Auch das Konsumwachstum wird den Experten zufolge steigen müssen, um die schwächeren Exporte und die nachlassenden Investitionen mehr als auszugleichen, und damit China seine Wachstumsziele erreichen kann. „Wir sehen einen Strategiewechsel der Staatsführung. Angebotsorientierte Reformen zielen darauf ab, den in der chinesischen Industrie vorhandenen Überhang bei der Produktionskapazität abzubauen und die nicht nachhaltige Expansion im Immobiliensektor einzubremsen“, sagt Chung. Auch beim BIP-Wachstum pro Kopf habe China noch viel Potenzial, demnächst wird erst die Marke von 10.000 US-Dollar überschritten. Dank des steigenden Urbanisierungsgrads schließt sich der Kreis des Konsumthemas in positiver Weise. Denn in den Metropolen verdienen Chinesen mehr, haben bessere Karrierechancen und können mehr konsumieren.

„Der Aufstieg der Mittelklasse-Konsumenten geht weiter, vor allem in den aufstrebenden Städten“, sagt auch Mike Shiao, verantwortlich für den Invesco China Focus Equity Fund, und ergänzt: „Wir sehen, dass in den kommenden Jahren 80 Millionen neue Verbraucher aus der Mittelschicht hinzukommen werden, wovon die Konsumgüter- und Dienstleistungsbranche profitieren dürfte.“ Zinssenkungen und Konsumanreize in Form von Subventionen für E-Fahrzeuge und für den Austausch von Haushaltsgütern seien nur einige Beispiele. „Der Einfluss des Immobiliensektors auf die Gesamtwirtschaft hat sich verringert und wird durch neue Wachstumsfaktoren in Zukunftsbranchen ausgeglichen.

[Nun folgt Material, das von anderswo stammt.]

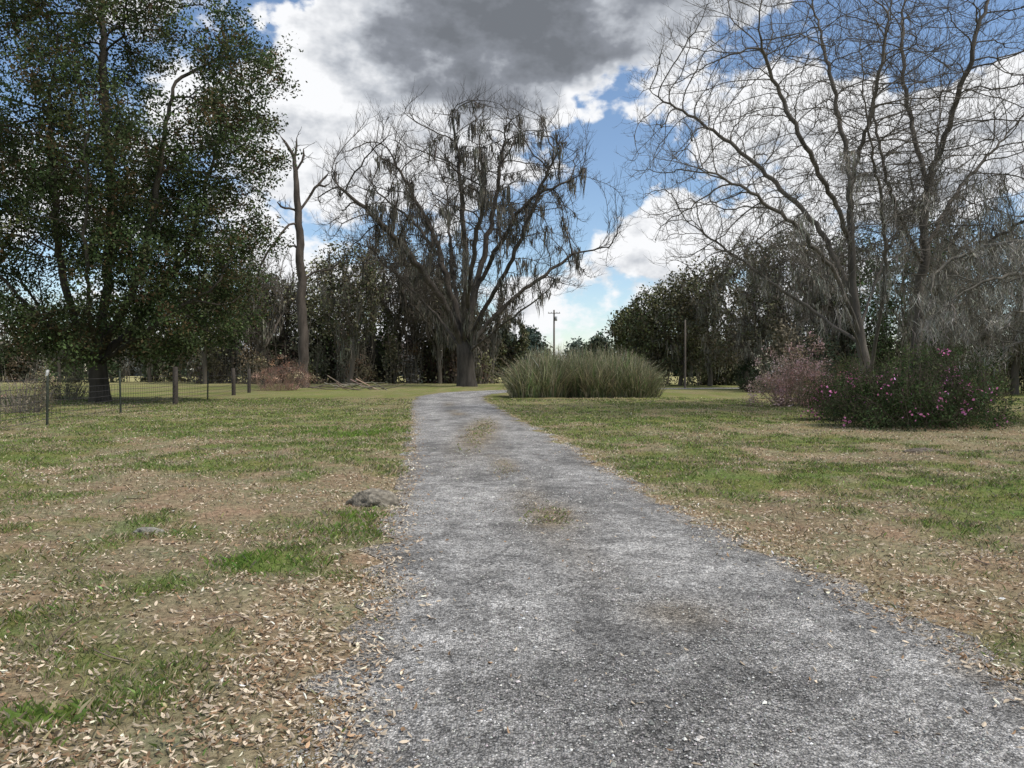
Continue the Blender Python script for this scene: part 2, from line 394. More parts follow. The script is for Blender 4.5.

Unserer Meinung nach wird sich dieser Wandel fortsetzen“, meint Shiao. Bei einer Sparquote von 44 Prozent des BIP könnte die Stimmungsverbesserung einen kräftigen Konsumaufschwung auslösen.

„Der Invesco China Focus Equity Fund konzentriert sich auf die Ausweitung des Binnenkonsums sowie auf innovative Technologien. Wir setzen auf Unternehmen in strukturell wachsenden Branchen“, sagt der Fondsmanager. Das Konsumthema „spielt“ Shiao über die Segmente E-Commerce, Hotels, langlebige Haushaltsgüter und (E-) Automobile. Zudem setzt er auf Unternehmen, die von Innovation und Technologie profitieren, vor allem aus den Bereichen Internet, IT-Dienstleistungen, Medien und KI. „Die wachsende Mittelschicht, die durch eine große Bevölkerung und steigenden Wohlstand angetrieben wird, wird den Konsum und die Nachfrage nach Dienstleistungen in Städten der unteren Schichten steigern,“ so Shiao.

Das Konsumthema dürfte damit einer der maßgeblichen Treiber sein. Für ein mittelfristig lukratives Investment müsste sich aber gerade die chinesische Führung neu ausrichten. Schon deshalb bleiben Vorsicht und maßvolles Handeln ein fester Begleiter von Investoren, die gleichwohl am Anfang einer lukrativen Investmentstory stehen könnten.